LAST year “CityNews” reported that the National Gallery of Australia’s Asian contemporary galleries had got off to a cracking start with “Play 201301” by controversial Chinese artist Xu Zhen and five large-scale ceramic sculptures, “Mud men”, commissioned from Sri Lanka-born Sydney ceramic artist Ramesh Nithiyendran.
Now the NGA and its senior curator of contemporary art, Jaklyn Babington, have turned their attention to the less-known Filipino art, with the commissioning of a large triptych, “The promise land: the moon, the sun, the stars”, from artist Rodel Tapaya, who in 2011 won the Signature Art Prize given by the Asia-Pacific Breweries Foundation and the Singapore Art Museum. It is now under consideration for purchase.
Tapaya has been in town explaining his mighty work, which might owe something to the great surrealist muralists of Mexico, but might not, since it is firmly based in the daily life, myths and legend of the Philippines. And to a younger generation, street art might come to mind in this huge, colourful work that encompasses decades of the Moro conflict, environmental issues and social displacement.
You can see how the gallery is thinking.
“Tapaya’s vibrant work reflects the vitality of the contemporary arts scene in the Philippines, and provides insight into local and global concerns,” NGA director Gerard Vaughan says, while Babington comments, “His ability to weave the complex present day socio-political issues of his country with pre-colonial creation myths delivers an unnerving balance that, at times, questions the current political agenda and the future of the Philippines.”
Tapaya has been exhibiting for more than a decade, after studying at the College of Fine Arts at the University of the Philippines, the Parsons School of Design, New York, and the University of Art and Design in Helsinki.
Many of his works are large in scale, encompassing the complex history of the Philippines, its indigenous origins, its early Islamic traditions, and its effective colonisation by Spain, Japan and the US. But in this exhibition, the first major survey of his work to be seen in Australia (he was featured at the Biennale of Sydney last year) there are also smaller works on display, shadowy scenes from contemporary life.
One such deals with the so-called “My Way” karaoke killings, a fad deriving from Frank Sinatra’s song of the same name.
Focusing on his new work set in Mindanao, Tapaya tells “Citynews” how he has mixed myths and legends with figures from the military, a break away freedom army and the Lumad people who became casualties of unrest.
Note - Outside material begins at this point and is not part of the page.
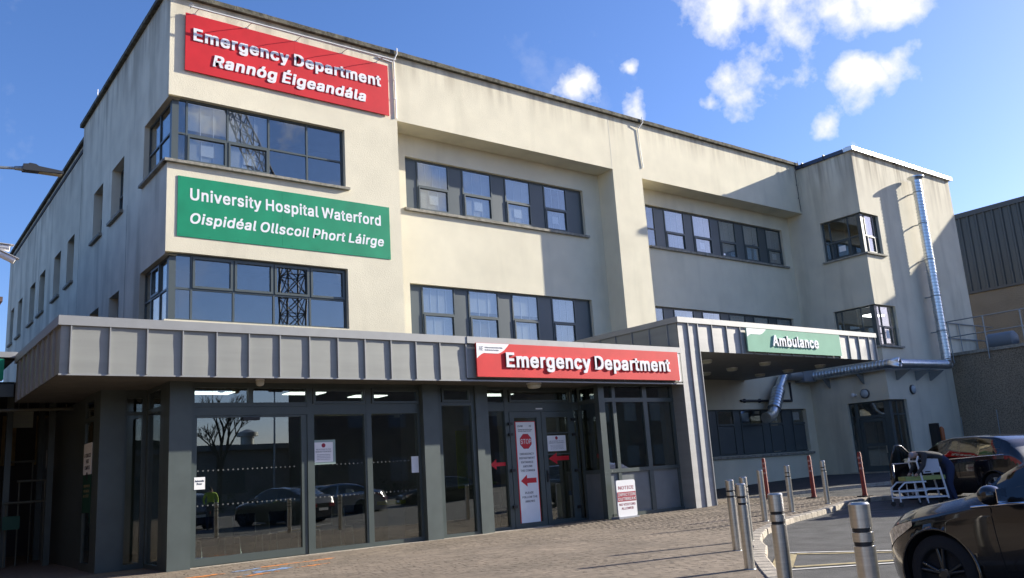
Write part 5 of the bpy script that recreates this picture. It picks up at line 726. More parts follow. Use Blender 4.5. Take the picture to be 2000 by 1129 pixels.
sl1 = [-1.94+.635*i for i in range(14)]
clad(ext, 'y', YF, XL, 6.40, ZB, ZT, [s for s in sl1 if s < 6.3])
clad(ext, 'y', YF, 6.40, 13.84, 3.61, 4.41, [6.40+.635*i for i in range(0, 12)])
clad(ext, 'x', XL, YF, 3.9, ZB, ZT, [YF+.45+.55*i for i in range(0, 8)])
mb = MB(); mb.box(XL-.05, 6.42, YF-.05, YF+.25, ZT, ZT+.17); mb.box(XL-.05, XL+.25, YF+.25, 3.9, ZT, ZT+.17); part('coping', mb, M_ZTRIM, ext)
mb = MB(); mb.box(6.425, 10.1, YF-.065, YF+.25, ZT+.01, ZT+.17); part('coping', mb, M_ZTRIM, ext)
mb = MB(); mb.box(10.105, 13.84, YF-.065, YF+.25, ZT+.01, ZT+.17); part('coping', mb, M_ZTRIM, ext)
mb = MB(); mb.box(XL-.01, 13.84, YF-.012, YF+.02, ZB-.03, ZB); part('drip_edge', mb, M_ZTRIM, ext)
mb = MB(); mb.box(XL+.05, 13.84, YF+.1, YC+.1, 4.3, 4.36); mb.box(XL+.05, XW, YC, 14, 4.0, 4.06); part('roof', mb, M_DARK, ext)
# soffit boards
mb = MB(); y_ = YF+.01
while y_ < 3.9: mb.box(XL+.02, 13.83, y_, y_+.185, ZB, ZB+.03); y_ += .2
part('soffit_board', mb, M_SOFF, ext, kind='stuff')
mb = MB(); mb.box(XL+.02, 13.83, YF+.02, 3.9, ZB+.034, ZB+.06); part('soffit_backing', mb, M_BLACKP, ext)
# columns
for x0, x1, y0, y1 in ((0, .43, -.13, .25), (5.72, 6.14, -.13, .2), (7.29, 7.50, -.03, .3), (-.90, -.43, 1.45, 1.9)):
    mb = MB(); mb.box(x0, x1, y0, y1, -.02, ZB); part('column', mb, M_COL, ext)
mb = MB(); mb.box(7.52, 7.72, .05, .42, -.02, ZB); part('column', mb, M_COL, ext)
def frames(parent, axis, c, bars, name='glazing_frame', mt=None):
    mb = MB()
    for u0, u1, d0, d1, z0, z1 in bars: pbox(mb, axis, c, u0, u1, d0, d1, z0, z1)
    return part(name, mb, mt or M_XFRAME, parent)
def panes(parent, axis, c, rects, d=.03, mt=None):
    for u0, u1, z0, z1 in rects:
        mb = MB(); pbox(mb, axis, c, u0, u1, d, d+.012, z0, z1); part('pane', mb, mt or M_PANEX, parent)
# automatic door bay
f1 = frames(ext, 'y', .05, [(.43, .52, -.03, .07, 0, ZB), (2.90, 3.02, -.03, .07, 0, ZB), (1.615, 1.715, -.025, .065, 3.16, 3.46), (.52, 2.90, -.03, .06, 3.46, ZB), (.52, 2.90, -.02, .06, 3.075, 3.16), (.52, 2.90, -.03, .06, 2.90, 3.07)])
panes(f1, 'y', .05, [(.52, 1.615, 3.16, 3.46), (1.715, 2.90, 3.16, 3.46)])
sd_ = frames(ext, 'y', .05, [(.525, .58, -.01, .05, .165, 2.90), (2.77, 2.895, -.01, .05, .02, 2.895), (.525, 2.77, -.01, .05, .02, .165), (.58, 2.77, -.01, .05, 2.86, 2.895)], 'sliding_door')
panes(sd_, 'y', .05, [(.58, 2.77, .165, 2.86)])
mb = MB(); mb.box(1.5, 1.85, .0, .06, 2.80, 2.86); part('door_sensor', mb, M_BLACKP, sd_)
# fixed glazing
f2 = frames(ext, 'y', .05, [(4.31, 4.44, -.03, .07, 0, ZB), (3.02, 4.31, -.03, .06, 3.46, ZB), (4.44, 5.72, -.03, .06, 3.46, ZB), (3.02, 4.31, -.025, .06, 2.90, 3.12), (4.44, 5.72, -.025, .06, 2.90, 3.12),
        (3.02, 4.31, -.03, .07, 0, .10), (4.44, 5.72, -.03, .07, 0, .10), (3.02, 3.06, -.02, .06, .1, 2.9), (4.27, 4.31, -.02, .06, .1, 2.9), (5.66, 5.72, -.02, .06, .1, 2.9)])
panes(f2, 'y', .05, [(3.06, 4.27, .10, 2.90), (4.44, 5.66, .10, 2.90)])
def toplight(parent, c, u0, u1, z0, z1):
    s_ = .055; fr_ = frames(parent, 'y', c, [(u0, u1, -.05, .03, z0, z0+s_), (u0, u1, -.05, .03, z1-s_, z1), (u0, u0+s_, -.05, .03, z0+s_, z1-s_), (u1-s_, u1, -.05, .03, z0+s_, z1-s_)], 'top_light'); panes(fr_, 'y', c, [(u0+s_, u1-s_, z0+s_, z1-s_)], 0)
toplight(ext, .05, 3.04, 4.29, 3.125, 3.46); toplight(ext, .05, 4.46, 5.70, 3.125, 3.46)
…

One enigmatic figure, half-crocodile and half-man, a reference to the business people who have exploited the mineral wealth of the island. “Crocodile people equal big businessmen,” he says.
On the right appears a magnificently clad Bagobo warrior, bleeding from his wounds. In the central painting appears Mebuyan, the multi-breasted goddess of the underworld from the Bagobo people, seen intertwined with roots and nurturing a dead baby consigned to the netherworld. Unlike lusher areas of the Philippines, the island is also is often drought-stricken and subject to the effects of El Niño, also reflected in his triptych.
Tapaya’s triptych comments on the way military conflict has pulled the island apart over the last four decades. Even the moon and the sun were originally a couple, he says, but fought, like the military and the people.
“Our president came from this region, that’s another element,” he says.
But alas, or maybe good luck for him, while this enormously successful young artist engages in social criticism, he’s pretty much left alone to make his own statements – “they just don’t care,” Tapaya concludes.
“Rodel Tapaya: New art from the Philippines” is open until August 20 in the Contemporary Art Galleries on Lower Ground 1. Free entry.